Yup. Just a random Wednesday.

My amazing, wonderful, talented, funny boyfriend flies back to BC on Sunday. Not happy. I can't even express how helpful and encouraging he has been over the past few weeks. Over the past... ever since I met him, really. To simply say that I will miss him is a gross understatement. 

But life goes on. UWO Orientation starts on Monday. O-Week with THOUSANDS of undergrads? You're gonna want to stay posted for that.

Hugs to all! 

Tuesday, 21 August 2012

No, not THAT London...

Wow. I'm in Ontario already. It really does seem like just last week that I got my acceptance letter to UWO. That was back in February, so I've had half a year to wrap my head around this concept.
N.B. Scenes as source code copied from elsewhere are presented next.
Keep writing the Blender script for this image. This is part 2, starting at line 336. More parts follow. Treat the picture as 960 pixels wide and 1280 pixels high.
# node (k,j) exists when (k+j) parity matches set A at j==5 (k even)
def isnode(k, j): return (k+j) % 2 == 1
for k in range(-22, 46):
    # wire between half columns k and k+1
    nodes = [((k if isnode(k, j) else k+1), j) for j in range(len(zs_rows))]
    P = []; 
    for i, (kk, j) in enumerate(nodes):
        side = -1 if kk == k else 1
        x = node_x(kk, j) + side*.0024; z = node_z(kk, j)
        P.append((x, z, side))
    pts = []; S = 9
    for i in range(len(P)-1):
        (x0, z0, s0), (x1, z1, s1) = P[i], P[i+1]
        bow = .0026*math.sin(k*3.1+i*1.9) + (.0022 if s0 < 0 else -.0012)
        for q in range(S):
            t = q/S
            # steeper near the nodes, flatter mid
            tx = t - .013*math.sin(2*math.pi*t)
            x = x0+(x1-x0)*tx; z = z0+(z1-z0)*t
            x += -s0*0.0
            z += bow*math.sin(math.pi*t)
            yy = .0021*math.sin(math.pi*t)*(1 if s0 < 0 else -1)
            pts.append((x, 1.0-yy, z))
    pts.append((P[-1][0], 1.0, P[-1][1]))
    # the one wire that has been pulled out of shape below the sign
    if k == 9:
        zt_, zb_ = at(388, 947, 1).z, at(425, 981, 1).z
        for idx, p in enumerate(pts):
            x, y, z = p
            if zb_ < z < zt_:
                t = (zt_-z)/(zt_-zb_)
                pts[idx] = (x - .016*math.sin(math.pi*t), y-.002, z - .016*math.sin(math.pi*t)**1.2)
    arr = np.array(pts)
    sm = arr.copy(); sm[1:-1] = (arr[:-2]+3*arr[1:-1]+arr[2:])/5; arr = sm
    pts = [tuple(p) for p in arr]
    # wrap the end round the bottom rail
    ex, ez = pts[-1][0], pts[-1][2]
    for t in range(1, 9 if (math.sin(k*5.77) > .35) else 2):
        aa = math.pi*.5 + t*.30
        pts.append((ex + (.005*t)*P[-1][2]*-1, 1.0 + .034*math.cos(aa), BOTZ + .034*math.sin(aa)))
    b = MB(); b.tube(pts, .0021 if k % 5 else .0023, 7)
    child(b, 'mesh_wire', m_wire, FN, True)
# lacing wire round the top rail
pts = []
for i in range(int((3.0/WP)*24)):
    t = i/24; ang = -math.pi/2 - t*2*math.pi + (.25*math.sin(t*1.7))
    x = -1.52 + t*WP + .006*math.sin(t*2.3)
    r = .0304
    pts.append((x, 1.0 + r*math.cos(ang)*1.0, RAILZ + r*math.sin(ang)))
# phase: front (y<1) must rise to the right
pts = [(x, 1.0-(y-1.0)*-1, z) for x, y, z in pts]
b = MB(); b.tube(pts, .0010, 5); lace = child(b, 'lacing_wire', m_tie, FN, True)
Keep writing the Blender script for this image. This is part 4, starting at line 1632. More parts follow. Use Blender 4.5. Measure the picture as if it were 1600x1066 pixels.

And to plan for the move!

Yeaaah that didn't work out so well. I showed up here without a place to live, a ride from the airport, or any sort of geographical sense of London. Because that's how I do, apparently. Just wing it.

Poor Allan. He's travelling with a crazy person.
Despite my most sincere efforts, I couldn't organize a place to live while still in BC. Communication was really difficult, soooo yeah, winging it...

God always provides, though. Our first day here, we stayed at (follow along, this gets confusing) our Abbotsford Denny's waitress' boyfriend's mom's apartment. With the fluffiest siamese cat you've ever seen.
Because where else would you crash?

Our second night we stayed at her mom's house. You know what I love about London? 

BRICK BUILDINGS <3

You know what else I love?

My school looks like a castle. Aw yeah.


I will be moving into my own place within the next couple days! Just gotta sort out some banking, and then I can buy books (ahhh my money...) and familiarize myself with London a bit more. 
Then I bust out the Mary Kay samples and make some friends :D Aw yeah.